Primrose Lutheran Church
In the mid-nineteenth century, many newly arrived Norwegian immigrants in southern Wisconsin depended upon the spiritual and practical guidance of itinerant Lutheran ministers to help successfully adapt to the new land. One of the most influential was evangelist Rev. Elling Eielsen, who organized a congregation of fifty people in Primrose in 1850. Five years later, the congregation built a log church in the community. Eielsen was a follower of Hans Nielsen Hauge, a lay preacher who started a spiritual revival in Norway emphasizing democratic attitudes and faithfulness to the scriptures. In 1854 a university-trained minister of the Norwegian state church, Pastor A.C. Preus, established a second church in Primrose called the Primrose Norwegian Evangelical Lutheran Church which emphasized traditional high-church principles and doctrine.
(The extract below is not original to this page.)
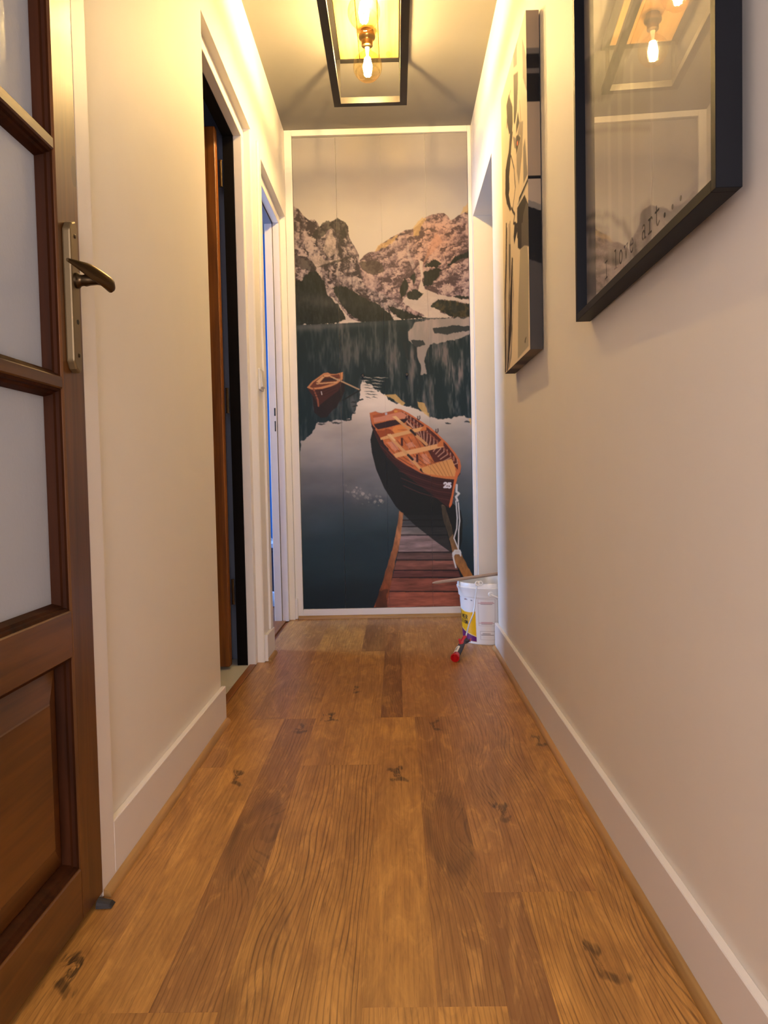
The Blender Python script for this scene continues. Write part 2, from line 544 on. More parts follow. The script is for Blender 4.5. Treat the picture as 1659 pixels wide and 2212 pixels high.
def room(nm, x0, x1, y0, y1, mat, skip=(), label=''):
    """side walls of a room that opens off the corridor"""
    w = MB()
    t = 0.04
    if 'x0' not in skip: w.box(x0 - t, x0, y0 - t, y1 + t, 0, CH)
    if 'x1' not in skip: w.box(x1, x1 + t, y0 - t, y1 + t, 0, CH)
    w.box(x0, x1, y0 - t, y0, 0, CH)
    w.box(x0, x1, y1, y1 + t, 0, CH)
    tag(w.build(nm, mat), label, 'wall', kind='structure')


room('wall_washroom', -1.95, XB, 2.05, 3.085, M['grey_blue'], ('x1',), 'dim blue-grey washroom wall behind the first doorway')
room('wall_bedroom', -3.0, XB, 3.175, 5.6, M['blue'], ('x1',), 'bright blue wall of the room behind the second doorway')
room('wall_parlour', -2.25, XB, -0.5, 1.95, M['wall'], ('x1',), 'pale wall of the room behind the glazed door')
room('wall_side_room', XR + WT, 2.4, 2.7, 4.45, M['wall'], ('x0',), 'pale wall of the room behind the right doorway')
tag(MB().box(XL, XR, 4.075, 4.12, 0, CH).build('wall_end', M['black']), 'back of the built-in closet, its darkness painted on in black', 'wall', kind='structure')  # closet back painted black to stand for its unlit inside


# ------------------------------------------------------------------ skirting and beading
def quarter(nm, x, y0, y1, sgn, mat=None, r=0.013, label=''):
    pts = [(x, 0.0)] + [(x + sgn * r * math.sin(a), r * math.cos(a)) for a in [math.pi / 2 * (1 - k / 6) for k in range(7)]]
    o = MB().prism(pts, 1, y0, y1).build(nm, mat or M['quarter'], smooth=True)
    return tag(o, label, 'trim', kind='structure')


def skirting(nm, x0, x1, y0, y1, label):
    o = box(nm, x0, x1, y0, y1, 0.002, BH, M['trim'], bevel=0.0015)
    return tag(o, label, 'skirting board', kind='structure')


skirting('baseboard_left', XL, BL, 1.3575, 2.272, 'white skirting board between the glazed door and the first doorway')
skirting('baseboard_left', XL, BL, 3.028, 3.200, 'short white skirting board between the two left doorways')
skirting('baseboard_left', XL, BL, 3.955, 3.975, 'stub of white skirting board in the far left corner')
skirting('baseboard_right', BR, XR, -1.6, R1 - 0.004, 'long white skirting board along the right wall')
quarter('trim_1', BL, 1.30, 2.270, 1, label='oak beading along the left skirting by the glazed door')
quarter('trim_2', BL, 3.030, 3.185, 1, label='short oak beading between the two left doorways')
quarter('trim_3', BR, -1.6, R1 - 0.004, -1, label='oak beading along the right skirting')
pts = [(3.975, 0.0)] + [(3.975 - 0.014 * math.sin(a), 0.016 * math.cos(a)) for a in [math.pi / 2 * (1 - k / 6) for k in range(7)]]
tag(MB().prism(pts, 0, XL + 0.015, XR).build('trim_4', M['end_quarter'], smooth=True), 'oak beading under the mural closet', 'trim', kind='structure')

# ------------------------------------------------------------------ door frames in the left wall
FX = XL - 0.027


def door_frame(nm, ya, yb, zt, dark, label):
    e = thing(nm, (FX, ya, 0), label, 'door frame', kind='structure')
    wd = 0.045
    xi = -0.594
    for y0, y1 in ((ya, ya + wd), (yb - wd, yb)):
        box('jamb', xi, FX, y0, y1, 0.0, zt - wd, M['trim'], e, 0.0015)
    box('head', xi, FX, ya, yb, zt - wd, zt, M['trim'], e, 0.0015)
    return e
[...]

The theological differences between the two congregations became the focus of the 1856 annual convention of Norwegian Lutheran churches held in Primrose and the heightened existing divisions within Norwegian-American Lutheranism. The Primrose congregation, however, reconciled in 1915, and the present Primrose Lutheran Church joins the 1881 bell tower of the Norwegian Evangelical Lutheran Church with the 1894 Hauge Church, moved to this location in 1941.
Marker is at the intersection of Ridge Drive and Primrose Center Road, on the right when traveling west on Ridge Drive.